On s’aperçoit ici que la liturgie comme les témoignages
patristiques peuvent charrier des pépites invisibles à l’œil non exercé. Mais
lorsque l’artefact est mis en lumière, alors d’autres éléments déjà connus, comme
la tradition quartodécimane notamment, prennent une importance nouvelle et remodèlent
notre perception de certains environnements. On en vient à porter notre
interrogation sur d’autres témoignages susceptibles d’être significatifs. Au
bout du compte, le récit historique change.
D’une autre manière, presque plus impressionnante, la
découverte (pour nous) de la figure de Rabbi Ichmaël et de son environnement
narratif donne le sentiment que si quelque chose du judaïsme demeure d’une manière
ou d’une autre en christianisme, l’inverse aussi semble vrai, aussi incroyable
que cela puisse paraître. Car comment comprendre la littérature des Palais, le
Livre hébreu d’Hénoch, en dehors de la figure de Jésus et de son ascension ?

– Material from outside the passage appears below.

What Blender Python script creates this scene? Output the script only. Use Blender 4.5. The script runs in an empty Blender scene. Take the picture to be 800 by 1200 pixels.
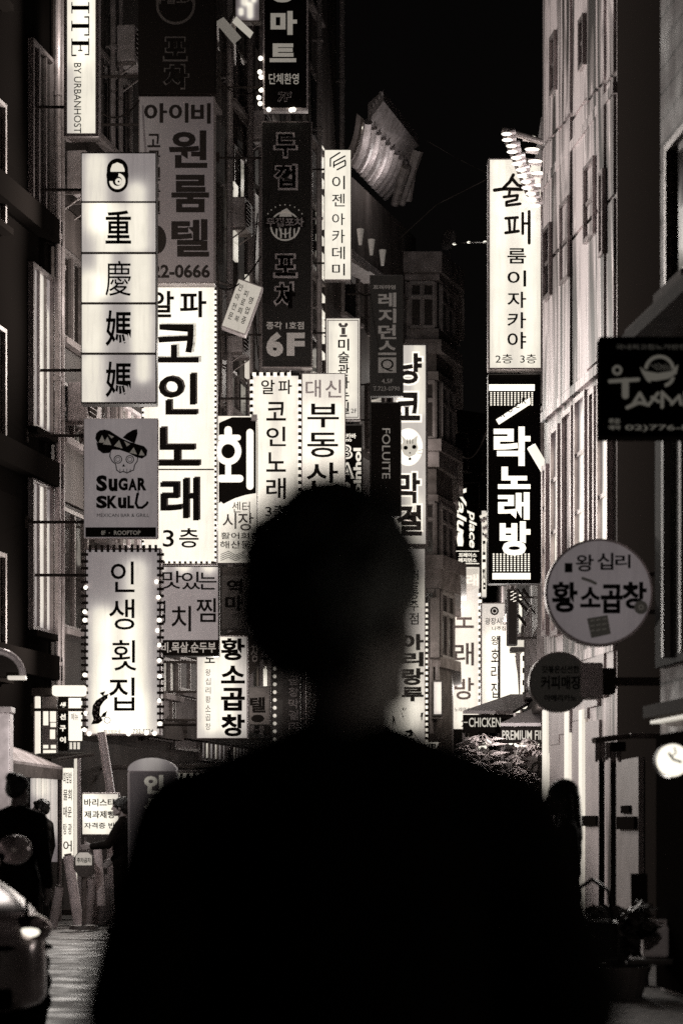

Ou bien ne doit-on pas relire les évangiles à la lumière d’un fond commun où se
trouve en bonne place la figure d’Hénoch ? Par ricochet, on s’interroge
sur l’Apocalypse, la Lettre aux Hébreux, et même certains passages
de l’évangile de Luc. C’est là qu’on mesure le caractère novateur de ces
études, en 2002, qui ouvrent un champ de recherche immense.
De la même manière qu’en histoire et en archéologie, il convient
de résorber aujourd’hui le « point aveugle » de la présence ancienne
du judaïsme en France, convient-il également de contribuer à cet effort en
faisant le même travail en histoire de l’Église, dans toutes ses dimensions.
Car, si nous faisons droit à l’hypothèse de la construction parallèle, d’une
lente séparation, nous disposons en Gaule puis en France de nombreux témoignages
non seulement d’une présence juive traditionnelle mais aussi d’une possible continuité
judéo-chrétienne assez tardive, si ce n’est dans les personnes au moins dans
les pratiques liturgiques qui résistent le plus à l’érosion du temps. Ce
travail reste à faire, et c’est un bon programme d’étude.